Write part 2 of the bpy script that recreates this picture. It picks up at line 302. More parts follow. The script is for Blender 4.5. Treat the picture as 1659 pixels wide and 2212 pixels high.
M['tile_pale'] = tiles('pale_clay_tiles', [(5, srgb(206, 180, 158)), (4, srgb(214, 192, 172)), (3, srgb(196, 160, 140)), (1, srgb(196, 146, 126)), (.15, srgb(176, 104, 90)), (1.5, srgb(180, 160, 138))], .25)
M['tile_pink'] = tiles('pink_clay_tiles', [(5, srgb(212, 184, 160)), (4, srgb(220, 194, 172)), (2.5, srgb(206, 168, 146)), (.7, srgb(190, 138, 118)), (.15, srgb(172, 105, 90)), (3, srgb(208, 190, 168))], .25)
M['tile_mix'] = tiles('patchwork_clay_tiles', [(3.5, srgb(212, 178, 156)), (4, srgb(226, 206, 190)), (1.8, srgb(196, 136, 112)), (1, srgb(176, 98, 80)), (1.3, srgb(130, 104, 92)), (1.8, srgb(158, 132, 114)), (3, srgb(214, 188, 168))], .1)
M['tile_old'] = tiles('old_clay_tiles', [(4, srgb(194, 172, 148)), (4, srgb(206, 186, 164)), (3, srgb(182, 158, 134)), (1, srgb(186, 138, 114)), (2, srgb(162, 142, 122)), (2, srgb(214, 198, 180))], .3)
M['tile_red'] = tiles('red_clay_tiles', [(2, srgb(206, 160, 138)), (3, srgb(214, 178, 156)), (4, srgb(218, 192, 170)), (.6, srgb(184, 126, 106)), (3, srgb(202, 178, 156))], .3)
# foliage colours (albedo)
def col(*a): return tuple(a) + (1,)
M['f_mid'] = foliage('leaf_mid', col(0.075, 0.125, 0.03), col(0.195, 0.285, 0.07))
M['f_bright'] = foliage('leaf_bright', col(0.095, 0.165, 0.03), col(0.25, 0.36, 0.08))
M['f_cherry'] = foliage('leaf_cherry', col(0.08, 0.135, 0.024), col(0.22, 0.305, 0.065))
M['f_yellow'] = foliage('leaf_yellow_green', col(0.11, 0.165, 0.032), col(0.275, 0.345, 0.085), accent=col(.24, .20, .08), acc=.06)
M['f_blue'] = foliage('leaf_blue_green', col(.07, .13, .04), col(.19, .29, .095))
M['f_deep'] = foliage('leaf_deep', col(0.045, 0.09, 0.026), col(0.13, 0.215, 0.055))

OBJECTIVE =
Repeat the material above in full, exactly as it stands.

EXERCISE ANSWER =
Write part 2 of the bpy script that recreates this picture. It picks up at line 302. More parts follow. The script is for Blender 4.5. Treat the picture as 1659 pixels wide and 2212 pixels high.
M['tile_pale'] = tiles('pale_clay_tiles', [(5, srgb(206, 180, 158)), (4, srgb(214, 192, 172)), (3, srgb(196, 160, 140)), (1, srgb(196, 146, 126)), (.15, srgb(176, 104, 90)), (1.5, srgb(180, 160, 138))], .25)
M['tile_pink'] = tiles('pink_clay_tiles', [(5, srgb(212, 184, 160)), (4, srgb(220, 194, 172)), (2.5, srgb(206, 168, 146)), (.7, srgb(190, 138, 118)), (.15, srgb(172, 105, 90)), (3, srgb(208, 190, 168))], .25)
M['tile_mix'] = tiles('patchwork_clay_tiles', [(3.5, srgb(212, 178, 156)), (4, srgb(226, 206, 190)), (1.8, srgb(196, 136, 112)), (1, srgb(176, 98, 80)), (1.3, srgb(130, 104, 92)), (1.8, srgb(158, 132, 114)), (3, srgb(214, 188, 168))], .1)
M['tile_old'] = tiles('old_clay_tiles', [(4, srgb(194, 172, 148)), (4, srgb(206, 186, 164)), (3, srgb(182, 158, 134)), (1, srgb(186, 138, 114)), (2, srgb(162, 142, 122)), (2, srgb(214, 198, 180))], .3)
M['tile_red'] = tiles('red_clay_tiles', [(2, srgb(206, 160, 138)), (3, srgb(214, 178, 156)), (4, srgb(218, 192, 170)), (.6, srgb(184, 126, 106)), (3, srgb(202, 178, 156))], .3)
# foliage colours (albedo)
def col(*a): return tuple(a) + (1,)
M['f_mid'] = foliage('leaf_mid', col(0.075, 0.125, 0.03), col(0.195, 0.285, 0.07))
M['f_bright'] = foliage('leaf_bright', col(0.095, 0.165, 0.03), col(0.25, 0.36, 0.08))
M['f_cherry'] = foliage('leaf_cherry', col(0.08, 0.135, 0.024), col(0.22, 0.305, 0.065))
M['f_yellow'] = foliage('leaf_yellow_green', col(0.11, 0.165, 0.032), col(0.275, 0.345, 0.085), accent=col(.24, .20, .08), acc=.06)
M['f_blue'] = foliage('leaf_blue_green', col(.07, .13, .04), col(.19, .29, .095))
M['f_deep'] = foliage('leaf_deep', col(0.045, 0.09, 0.026), col(0.13, 0.215, 0.055))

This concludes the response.